Ещё до приезда Меншикова султану донесли, что в Бессарабии сосредотачиваются два армейских корпуса, готовых двинуться к Дунаю.
Здесь, в Стамбуле, как уже привык по-современному называть Константинополь Корнилов, переговоры приняли затяжной характер, но Корнилов не сидел без дела. Он прежде всего обошёл многочисленные пристани Галаты, где впритык стояли сотни купеческих судов со всех концов света. Но его внимание — к военным судам. Тщательно осматривал расположение и количество пушек, прикидывал габариты и водоизмещение, оценивал обводы корпусов турецких пароходов. Наведался Корнилов и к причалам неподалёку от главного арсенала, Топ-Ханы. Там поблескивали ряды медных и чугунных стволов пушек. До сих пор свои пушки турки отливали под присмотром французов. Подле Топ-Ханы у причалов стояли со свежевыкрашенными бортами турецкие военные пароходы. Часть из них недавно пришла из Англии, другие были сооружены на стапелях Франции. У отдельного причала, неподалёку от «Громоносца», «Бессарабии» и «Крыма», ошвартовались военные пароходы, обслуживающие английского и французского послов. Глядя на них, вспоминал он о заказанных в Англии винтовых фрегатах. «Успеет ли Шестаков привести их в Севастополь до срока? Никак, начнётся смута с турками».
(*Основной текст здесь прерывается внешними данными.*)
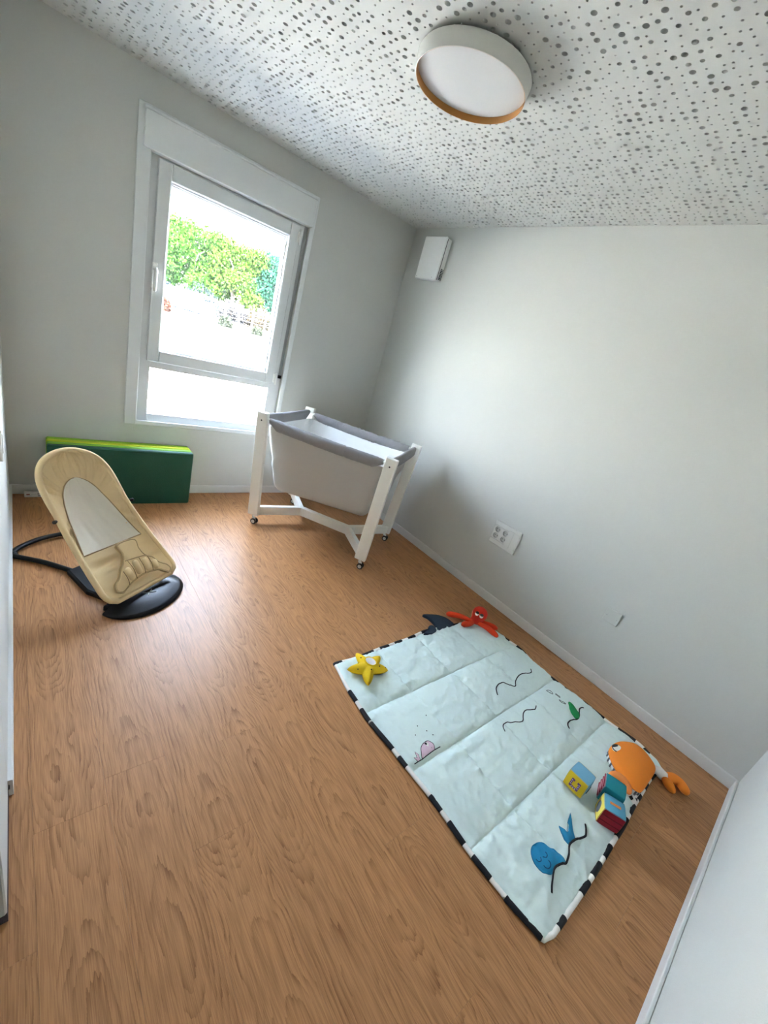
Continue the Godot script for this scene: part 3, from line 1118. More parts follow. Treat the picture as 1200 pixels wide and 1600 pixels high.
# ---------------------------------------------------------------- bouncer
func bouncer() -> void:
	var f := Vector3(0.557, 0, 0.83).normalized()
	var w := Vector3(0.83, 0, -0.557).normalized()
	var turn := atan2(f.x, f.z)
	var o := thing("baby_bouncer", "beige fabric baby bouncer with pale mesh panel on a black rocking base", "baby bouncer", Vector3(-2.1655, 0, 1.2845), turn)
	# local: x = width, z = forward
	var ct := cos(deg_to_rad(51.93))
	var sn := sin(deg_to_rad(51.93))
	var up := Vector3(0, sn, -ct)
	var nn := Vector3(0, ct, sn)
	var base := Vector3(0, 0.085, 0)
	var cv := func(v: float) -> float: return -0.052 * clampf(v / 0.62, 0.0, 1.15) - 0.002
	var hw := func(v: float) -> float:
		var h := lerpf(0.213, 0.176, clampf(v / 0.45, 0.0, 1.0))
		if v > 0.48:
			h *= sqrt(maxf(0.0, 1.0 - pow((v - 0.48) / 0.252, 3.6)))
		if v < 0.05:
			h -= 0.05 * (1.0 - sqrt(maxf(0.0, 1.0 - pow((0.05 - v) / 0.07, 2.0))))
		return h
	var wr := noise(9.0, 14, 3)
	var surf := func(s: float, v: float, off: float) -> Vector3:
		var h: float = hw.call(v)
		var u: float = cv.call(v) + s * h
		var bow := -0.030 * sin(PI * clampf(v / 0.73, 0.0, 1.0))
		var sag := -0.048 * (1.0 - s * s) * sin(PI * clampf(v / 0.73 * 0.9 + 0.08, 0.0, 1.0))
		return base + Vector3(u, 0, 0) + up * v + nn * (bow + sag + off)
	var vv := func(i: int, n: int) -> float:
		return lerpf(-0.02, 0.7318, sin(float(i) / n * PI * 0.5))
	var beige := bumpy(hex("e4c999", 0.92), M.weave, 14.0, 0.5)
	var st := sb()
	var rows := []
	var nv := 90
	for i in nv + 1:
		var v: float = vv.call(i, nv)
		var row := []
		for j in 61:
			var s := lerpf(-1.0, 1.0, j / 60.0)
			# folds run from the rim towards the mesh at the top and sides
			var at := Vector2(s * 0.2, v - 0.47)
			var th := atan2(at.x, at.y)
			var edge := clampf((at.length() - 0.10) / 0.1, 0.0, 1.0) * (1.0 - pow(absf(s), 8.0)) * clampf((v - 0.24) / 0.08, 0.0, 1.0)
			var fold := 0.0055 * wr.get_noise_2d(th * 0.62 * (1.0 + 0.3 * absf(th)), at.length() * 0.25) * edge
			if v < 0.26:
				fold += 0.004 * wr.get_noise_2d(u_of(s) * 0.15 + 3.0, v * 1.6 + 9.0) * (1.0 - pow(absf(s), 4.0))
			row.append(surf.call(s, v, fold * 4.6))
		rows.append(row)
	net(st, rows)
	var seat := obj("seat_cover", st, beige, o)
	# the hem rolls round the frame tube
	st = sb()
	var rim := []
	for i in 61:
		rim.append(surf.call(-1.0, vv.call(i, 60), -0.006))
	for i in range(59, -1, -1):
		rim.append(surf.call(1.0, vv.call(i, 60), -0.006))
	tube(st, rim, 0.0135, 12)
	tube(st, [rim[0], surf.call(0.0, -0.022, -0.004), rim[120]], 0.0125, 12)
	obj("hem", st, beige, seat)
	# mesh insert, arched at its top
	var mh := func(v: float) -> float:
		var t := clampf((v - 0.237) / (0.602 - 0.237), 0.0, 1.0)
		return lerpf(0.84, 0.60, clampf(t * 1.35, 0.0, 1.0)) * sqrt(maxf(0.0, 1.0 - pow(clampf((t - 0.45) / 0.55, 0.0, 1.0), 2.6)))
	rows = []
	for i in 41:
		var v := lerpf(0.237, 0.602, sin(i / 40.0 * PI * 0.5))
		var row := []
		for j in 41:
			var s := lerpf(-1.0, 1.0, j / 40.0)
			var dome := 0.004 * (1.0 - pow(absf(s), 6.0))
			row.append(surf.call(s * float(mh.call(v)) - 0.05, v, 0.006 + dome + 0.005 * wr.get_noise_2d(s * 0.22 + v * 0.3, v * 0.25)))
		rows.append(row)
	st = sb()
	net(st, rows)
	var mm := bumpy(hex("e2dac9", 0.95), noise_normal(0.5, 8, 10.0), 20.0, 0.6)
	obj("mesh_panel", st, mm, seat)
	st = sb()
	var line := []
	for i in 41:
		line.append(rows[i][0])
	for i in range(39, -1, -1):
		line.append(rows[i][40])
	tube(st, line, 0.0028, 6, true)
	obj("mesh_piping", st, hex("a58a66", 0.9), seat)
	# restraint flap: strap that widens into two rounded legs
	var poly := curve([Vector2(-0.055, 0.232), Vector2(0.042, 0.226), Vector2(0.045, 0.175), Vector2(0.060, 0.130), Vector2(0.093, 0.104), Vector2(0.118, 0.062), Vector2(0.150, 0.036), Vector2(0.163, 0.008), Vector2(0.143, -0.008), Vector2(0.120, 0.008), Vector2(0.090, 0.030), Vector2(0.02, 0.044), Vector2(-0.06, 0.036), Vector2(-0.108, 0.018), Vector2(-0.135, 0.008), Vector2(-0.160, 0.026), Vector2(-0.152, 0.058), Vector2(-0.122, 0.078), Vector2(-0.096, 0.112), Vector2(-0.068, 0.142), Vector2(-0.052, 0.18)], 5, true)
	var fx := Transform3D(Basis(Vector3.RIGHT, up, nn), base + nn * -0.006)
	st = sb()
	prism(st, poly, 0.020, 0.006, fx)
	var flap := obj("restraint", st, bumpy(hex("dcc08f", 0.92), M.weave, 14.0, 0.5), o)
	st = sb()
	var pipe := []
	for p in poly:
		pipe.append(fx * Vector3(p.x, p.y, 0.016))
	tube(st, pipe, 0.004, 7, true)
	obj("restraint_piping", st, hex("b89d72", 0.9), flap)
	for s in [[Vector2(-0.057, 0.143), Vector2(0.0, 0.137), Vector2(0.062, 0.128)], [Vector2(-0.045, 0.138), Vector2(-0.035, 0.09), Vector2(-0.04, 0.04)], [Vector2(0.018, 0.13), Vector2(0.022, 0.08), Vector2(0.015, 0.046)], [Vector2(0.066, 0.118), Vector2(0.07, 0.075), Vector2(0.06, 0.04)], [Vector2(-0.09, 0.10), Vector2(-0.085, 0.06), Vector2(-0.09, 0.028)]]:
		st = sb()
		var l := []
		for p in curve(s, 5):
			l.append(fx * Vector3(p.x, p.y, 0.0205))
		tube(st, l, 0.0018, 6)
		obj("stitching", st, hex("8a7150", 0.9), flap)
	for s in [[Vector2(-0.068, 0.10), Vector2(-0.06, 0.05)], [Vector2(-0.012, 0.118), Vector2(-0.012, 0.062)], [Vector2(0.044, 0.11), Vector2(0.04, 0.06)], [Vector2(0.088, 0.08), Vector2(0.085, 0.05)]]:
		st = sb()
		var l := []
		for p in s:
			l.append(fx * Vector3(p.x, p.y, 0.013))
		tube(st, l, [0.022, 0.022], 14, false, 0.6, nn)
		obj("quilted_channel", st, bumpy(hex("dcc08f", 0.92), M.weave, 14.0, 0.5), flap)
	# rocker: a domed black half-moon
	st = sb()
	rows = []
	var outl := []
	for i in 49:
		var a := lerpf(0.0, PI, i / 48.0)
		outl.append(Vector2(-0.222 * cos(a), -0.022 + 0.166 * pow(sin(a), 0.85)))
	for r in 9:
		var q := r / 8.0
		var row := []
		for p in outl:
			var c := Vector2(p.x * (1.0 - q * 0.55), lerpf(p.y, -0.03, q))
			row.append(Vector3(c.x, 0.012 + 0.030 * sin(q * PI * 0.5), c.y))
		rows.append(row)
	net(st, rows)
	rows = []
	for h in [0.0, 0.002, 0.009, 0.012]:
		var row := []
		for p in outl:
			var k := 1.0 if h > 0.001 else 0.97
			row.append(Vector3(p.x * k, h, (p.y + 0.02) * k - 0.02))
		rows.append(row)
	net(st, rows)
	var bottom := sb()
	box2(st, Vector3(-0.2, 0.0, -0.05), Vector3(0.2, 0.034, -0.022), 0.008)
	var rock := obj("rocker_base", st, M.black_gloss, o)
	# pale raised strokes on the rocker, in two small winged pairs
	st = sb()
	for s in [-1, 1]:
		for e in [[0.004, 0.016, 0.030, 0.074], [0.004, 0.0, 0.027, 0.006]]:
			var l := []
			for k in 5:
				var t := k / 4.0
				l.append(Vector3(s * lerpf(e[0], e[2], t), 0.0405 - 0.006 * t * (1.0 if e[3] > 0.05 else 0.2), lerpf(0.03, 0.03 + (e[3] - 0.04) * 0.5, t) + 0.004 * sin(t * PI)))
			tube(st, l, [0.0035, 0.004, 0.003, 0.0025, 0.001], 6, false, 0.35, Vector3.UP)
	obj("raised_mark", st, hex("b9bcc0", 0.4), rock)
	# rear frame
	st = sb()
	var rear := curve([Vector3(-0.045, 0.014, -0.24), Vector3(-0.072, 0.014, -0.38), Vector3(-0.104, 0.014, -0.545), Vector3(-0.150, 0.016, -0.672), Vector3(-0.138, 0.02, -0.706), Vector3(-0.09, 0.022, -0.728), Vector3(0.01, 0.024, -0.742), Vector3(0.11, 0.022, -0.728), Vector3(0.158, 0.02, -0.706), Vector3(0.170, 0.016, -0.672), Vector3(0.124, 0.014, -0.545), Vector3(0.092, 0.014, -0.38), Vector3(0.065, 0.014, -0.24)], 5)
	tube(st, rear, 0.0145, 10, false, 0.75, Vector3.UP)
	obj("rear_frame", st, M.black, o)
	for x in [-0.152, 0.172]:
		st = sb()
		tube(st, [Vector3(x, 0.017, -0.684), Vector3(x * 0.98, 0.018, -0.70)], 0.021, 10, false, 0.8, Vector3.UP)
		obj("corner_cap", st, M.black, o)
	st = sb()
	prism(st, [Vector2(-0.10, -0.40), Vector2(0.12, -0.40), Vector2(0.16, -0.20), Vector2(0.14, -0.03), Vector2(-0.14, -0.03), Vector2(-0.16, -0.2)], 0.028, 0.008, Transform3D(Basis(Vector3.RIGHT, Vector3.BACK, Vector3.UP), Vector3(0.005, 0.0, 0)))
	obj("hub_plate", st, M.black, o)
	for s in [-1, 1]:
		st = sb()
		tube(st, [Vector3(0.11 * s, 0.026, -0.06), surf.call(0.55 * s, 0.25, -0.05), surf.call(0.55 * s, 0.43, -0.03)], 0.006, 8)
		obj("support_rod", st, M.black, o)
		st = sb()
		tube(st, [Vector3(0.12 * s, 0.03, -0.03), surf.call(0.7 * s, 0.0, -0.012)], 0.008, 8)
		obj("support_post", st, M.black, o)
	for s in [-1, 1]:
		st = sb()
		tube(st, [surf.call(0.9 * s, 0.43, -0.018), surf.call(1.06 * s, 0.428, -0.012), surf.call(1.16 * s, 0.425, -0.010)], [0.006, 0.0065, 0.009], 8)
		obj("side_knob", st, M.black, o)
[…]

Через два дня отправился на «Бессарабии» через Босфор, Мраморное море и Дарданеллы определить, какие изменения у турок в береговых укреплениях произошли за три-четыре года, присмотреться к турецким кораблям в Средиземноморье. За неделю «Бессарабия» проделала путь от Стамбула в Архипелаг, побывала в Смирне, где отстаивалась турецкая эскадра. Первое впечатление подняло настроение Корнилова. Всюду турецкие корабли выглядели неряшливо, часть парусов была подобрана и подвязана кое-как, мачты и рангоут не блистали новизной. Артиллерийские порты почти всюду были открыты, на некоторых судах у пушек виднелись явные следы ржавчины. На верхних палубах со скучающим видом бродили одинокие фигурки матросов, видимо изнывая от безделья.
Возвращаясь, Корнилов рассчитывал, что переговоры идут к концу и скоро всё станет на свои места. Но оказалось наоборот: узел противоречий только начинал завязываться.
Поведение Меншикова на переговорах уже не вызывало сомнения у Корнилова — дело идёт к войне, и с разрешения князя он убыл на флот. Вскоре переговоры с турками зашли в тупик и кончились разрывом дипломатических отношений.
Корнилов на случай войны сразу по возвращении действует.
В мае организует для разведки постоянное крейсирство между Босфором и Херсонесом. Вооружает эскадры до полного штата. Проверяет в море готовность кораблей. В августе срочно проводит большие манёвры флота по обороне Севастополя от нападения с моря.
Неожиданно поступил приказ царя — перебросить из Севастополя на Кавказ дивизию в 16 тысяч штыков. Задание выполнено успешно, но оборона Крыма оголена. Николай I легкомысленно считает, что неприятель на Севастополь не посмеет напасть. Больше того, царь запретил кораблям первыми вступать в бой с неприятелем. А между тем 17 сентября соединённый англо-французский флот через Дарданеллы вошёл в Мраморное море. В день выхода эскадры Нахимова в море — 11 октября 1853 года — турецкие батареи на берегу Дуная у Исакчи обстреляли отряд судов русской военной флотилии, а 15 октября турецкие войска захватили пост Святого Николая, находившийся на Черноморском побережье Кавказа. 20 октября Россия объявила войну Турции. Развязывая войну, царь не имел ни плана военных действий, ни определённых целей. Он полагал лишь «положить начало разрушению Оттоманской империи. Один Бог определить может, что за этим последует».